Dès lors, un principe s’applique qui donne en réalité un intérêt immense au jeu d’impro, et cela consiste à considérer que le dernier qui parle a raison. C’est ainsi que l’on créée la réalité de l’impro, ce qui est dit ne devrait plus être contredit, en tout cas pas entièrement. Cela permet à chacun des joueurs de participer en partie à l’histoire sans risquer le coup de gomme des partenaires. Comme ce que vous racontez en impro n’existe pas, chacun est invité à croire d’emblée ce que vous dites, de manière à laisser à espace de liberté à chaque expression, permettre à tous les imaginaires de trouver leur place dans l’histoire. C’est fondateur pour l’impro, c’est très inspirant à plus large échelle.
Combien de fois dans la vie de tous les jours partons-nous du principe que le dernier qui parle a raison ? Et combien aurions-nous à gagner en richesse de réflexion si nous le faisions plus souvent ?
J’invite juste à la réflexion. Je ne dis pas de considérer cela comme un principe, mais plutôt comme un temps de pause et d’interrogation qui nous permettrait de nous demander, avant de parler soi-même, s’il est possible que celui qui vient de parler ait raison. La question n’est pas de savoir si je dois lui donner raison, mais de voir ce qui se passe si je laisse une ouverture. Qu’est-ce que ça crée comme alternative ? Sans vous engager, juste y penser.
Peut-être existe-t-il un point de vue qui ferait qu’il pourrait avoir raison. Peut-être y a-t-il une part de vrai dans ce qu’il dit. Peut-être qu’il dit cela parce qu’il a une idée en particulier que je n’ai pas. S’il a pris la peine et le temps de parler, est-ce que je ne devrais pas considérer ce qu’il dit comme quelque chose de sensé, au moins de son point de vue, est-ce que je ne devrais pas laisser le temps à ces paroles de prendre un sens avant de les remplacer par d’autres. Et au moins, je dois pouvoir lui laisser la liberté de conserver son idée à l’abri de la négation le temps qu’il décide lui-même de changer d’idée.

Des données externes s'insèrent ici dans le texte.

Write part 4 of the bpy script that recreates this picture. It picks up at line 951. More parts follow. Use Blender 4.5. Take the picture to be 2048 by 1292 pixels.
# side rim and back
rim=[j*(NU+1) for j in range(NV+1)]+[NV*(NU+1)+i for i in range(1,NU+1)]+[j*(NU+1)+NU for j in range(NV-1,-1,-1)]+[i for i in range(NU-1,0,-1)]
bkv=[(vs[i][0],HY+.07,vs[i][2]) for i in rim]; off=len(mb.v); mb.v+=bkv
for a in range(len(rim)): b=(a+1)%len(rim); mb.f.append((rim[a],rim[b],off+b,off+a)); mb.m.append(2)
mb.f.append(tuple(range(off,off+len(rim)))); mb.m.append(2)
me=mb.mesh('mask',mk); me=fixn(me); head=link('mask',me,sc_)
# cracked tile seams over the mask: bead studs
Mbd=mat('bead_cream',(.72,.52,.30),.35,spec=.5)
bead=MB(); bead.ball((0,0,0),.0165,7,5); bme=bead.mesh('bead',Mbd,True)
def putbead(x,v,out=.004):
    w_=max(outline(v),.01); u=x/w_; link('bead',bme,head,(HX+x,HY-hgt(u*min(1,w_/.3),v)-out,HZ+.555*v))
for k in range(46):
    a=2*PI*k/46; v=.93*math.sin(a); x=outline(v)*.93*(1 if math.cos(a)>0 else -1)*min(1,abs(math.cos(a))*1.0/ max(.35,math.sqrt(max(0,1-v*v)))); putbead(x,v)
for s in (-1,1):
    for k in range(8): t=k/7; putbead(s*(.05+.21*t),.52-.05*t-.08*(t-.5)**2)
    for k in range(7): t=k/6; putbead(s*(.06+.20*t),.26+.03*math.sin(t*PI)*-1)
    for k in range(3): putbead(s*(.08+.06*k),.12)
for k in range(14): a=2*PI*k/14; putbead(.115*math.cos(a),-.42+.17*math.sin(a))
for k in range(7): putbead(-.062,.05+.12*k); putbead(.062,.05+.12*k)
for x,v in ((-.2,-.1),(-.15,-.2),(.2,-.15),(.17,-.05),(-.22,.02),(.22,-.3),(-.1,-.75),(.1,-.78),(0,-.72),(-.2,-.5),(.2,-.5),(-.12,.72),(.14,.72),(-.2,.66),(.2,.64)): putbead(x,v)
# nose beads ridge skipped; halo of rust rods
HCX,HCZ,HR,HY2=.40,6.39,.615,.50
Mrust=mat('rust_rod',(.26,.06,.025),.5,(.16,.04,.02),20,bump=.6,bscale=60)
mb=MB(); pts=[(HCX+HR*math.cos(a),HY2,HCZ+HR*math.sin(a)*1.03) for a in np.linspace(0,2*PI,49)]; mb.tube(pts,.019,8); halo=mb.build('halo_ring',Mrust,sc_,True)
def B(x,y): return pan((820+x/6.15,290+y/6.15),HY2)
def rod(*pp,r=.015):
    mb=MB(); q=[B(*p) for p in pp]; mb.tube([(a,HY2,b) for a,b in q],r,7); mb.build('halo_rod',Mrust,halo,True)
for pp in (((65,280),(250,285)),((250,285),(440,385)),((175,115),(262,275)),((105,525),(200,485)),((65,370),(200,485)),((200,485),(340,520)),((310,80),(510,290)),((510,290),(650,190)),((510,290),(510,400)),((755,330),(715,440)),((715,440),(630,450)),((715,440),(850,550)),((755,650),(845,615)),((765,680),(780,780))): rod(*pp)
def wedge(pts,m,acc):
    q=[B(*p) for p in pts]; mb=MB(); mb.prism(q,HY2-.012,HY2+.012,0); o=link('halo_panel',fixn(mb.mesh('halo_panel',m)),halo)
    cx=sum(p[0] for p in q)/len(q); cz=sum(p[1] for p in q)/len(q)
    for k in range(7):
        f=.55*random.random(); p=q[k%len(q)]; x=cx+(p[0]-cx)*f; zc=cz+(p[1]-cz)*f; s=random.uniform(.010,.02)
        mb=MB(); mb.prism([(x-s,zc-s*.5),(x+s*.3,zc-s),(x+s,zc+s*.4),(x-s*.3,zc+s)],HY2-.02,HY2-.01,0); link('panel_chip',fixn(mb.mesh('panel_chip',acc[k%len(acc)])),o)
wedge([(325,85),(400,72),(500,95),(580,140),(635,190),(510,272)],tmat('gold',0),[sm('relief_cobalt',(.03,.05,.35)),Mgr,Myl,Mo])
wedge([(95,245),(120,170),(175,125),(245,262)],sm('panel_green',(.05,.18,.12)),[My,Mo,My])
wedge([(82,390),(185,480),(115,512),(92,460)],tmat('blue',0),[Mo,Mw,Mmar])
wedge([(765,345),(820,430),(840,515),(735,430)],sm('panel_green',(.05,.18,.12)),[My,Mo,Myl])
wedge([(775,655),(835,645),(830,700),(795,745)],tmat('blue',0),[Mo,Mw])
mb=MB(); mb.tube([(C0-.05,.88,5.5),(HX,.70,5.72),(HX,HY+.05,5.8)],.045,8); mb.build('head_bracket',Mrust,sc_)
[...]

On n’a pas le temps, vous me direz, de se poser toutes ces questions. C’est vrai, c’est pour cela que je relie ce principe à l’impro. En impro, on n’a pas le temps non plus, et on ne fait qu’appliquer la règle, ce qui permet justement de ne pas avoir à se poser de question. Et ça ouvre tellement de choses impensables ! Si chacun essaie d’appliquer simplement cette règle un peu plus souvent, de laisser l’expression de l’autre exister en parallèle de la sienne, il est possible de créer un espace de réflexion plus riche.

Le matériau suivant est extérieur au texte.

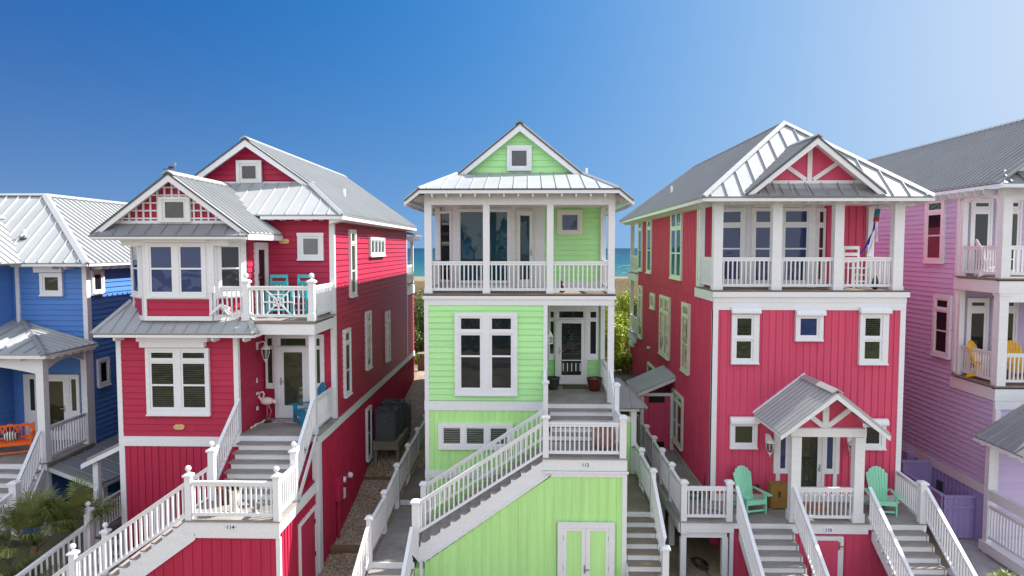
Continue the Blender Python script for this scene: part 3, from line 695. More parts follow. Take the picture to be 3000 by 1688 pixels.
m_ = MB(); leaves(m_, (0, 0, .62), (.27, .27, .09), 420, .035, 3); m_.build('foliage', POTL, pl, local=True, recalc=False)
m_ = boxpart(None, 'doormat', MATB, 1.12, 1.93, 21.95, 22.4, -4.555, -4.535); tag(m_, 'small dark brown doormat lying before the front door of the green house', 'doormat')
# birdcage lantern hanging in the porch
bl = thing('hanging_lantern', 'white birdhouse shaped lantern hanging at the left of the green house porch', 'lantern', (.66, 21.0, -2.95))
m_ = MB(); m_.box(-.08, .08, -.08, .08, 0, .02)
for a in (-.07, .07):
    for c_ in (-.07, .07): m_.box(a - .008, a + .008, c_ - .008, c_ + .008, .02, .22)
for k in (-.035, 0, .035):
    for s_ in (-.07, .07): m_.box(k - .004, k + .004, s_ - .004, s_ + .004, .02, .22); m_.box(s_ - .004, s_ + .004, k - .004, k + .004, .02, .22)
m_.hexa([(-.09, -.09, .22), (.09, -.09, .22), (.09, .09, .22), (-.09, .09, .22)], [(-.015, -.015, .38), (.015, -.015, .38), (.015, .015, .38), (-.015, .015, .38)])
m_.build('cage', PLWHITE, bl, local=True); MB().tube([(0, 0, .38), (0, 0, .95), (0, 0, 1.38)], .005, 5).build('cord', PLWHITE, bl, local=True)
# cat figurine on the upper porch
ct = thing('cat_figurine', 'dark brown sitting cat figurine behind the upper railing of the green house', 'figurine', (.98, 20.3, -1.33))
m_ = MB(); m_.lathe((0, 0, 0), [(.0, 0), (.075, .02), (.085, .09), (.07, .2), (.045, .27), (.0, .29)], 14).ball((-.03, 0, .31), .052, 12, (1.1, .9, .95))
for s_ in (-.025, .025): m_.hexa([(-.045, s_ - .014, .345), (-.015, s_ - .014, .345), (-.015, s_ + .014, .345), (-.045, s_ + .014, .345)], [(-.032, s_ - .002, .39), (-.028, s_ - .002, .39), (-.028, s_ + .002, .39), (-.032, s_ + .002, .39)])
m_.tube([(.06, 0, .03), (.1, .03, .08), (.1, .05, .15)], [.02, .018, .01], 8); m_.build('cat_body', CATM, ct, local=True)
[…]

Vis-à-vis de l’autre, celui qui en face de nous et qui vient de parler, cela va même bien plus loin. En lui laissant la possibilité « d’avoir raison », ou en lui laissant la liberté de penser qu’il a raison sans écraser ce qu’il vient de dire, on laisse libre son espace d’influence, on le laisse influencer a minima sa propre histoire, et se sentir apte à aller dans le sens qu’il souhaite lui-même.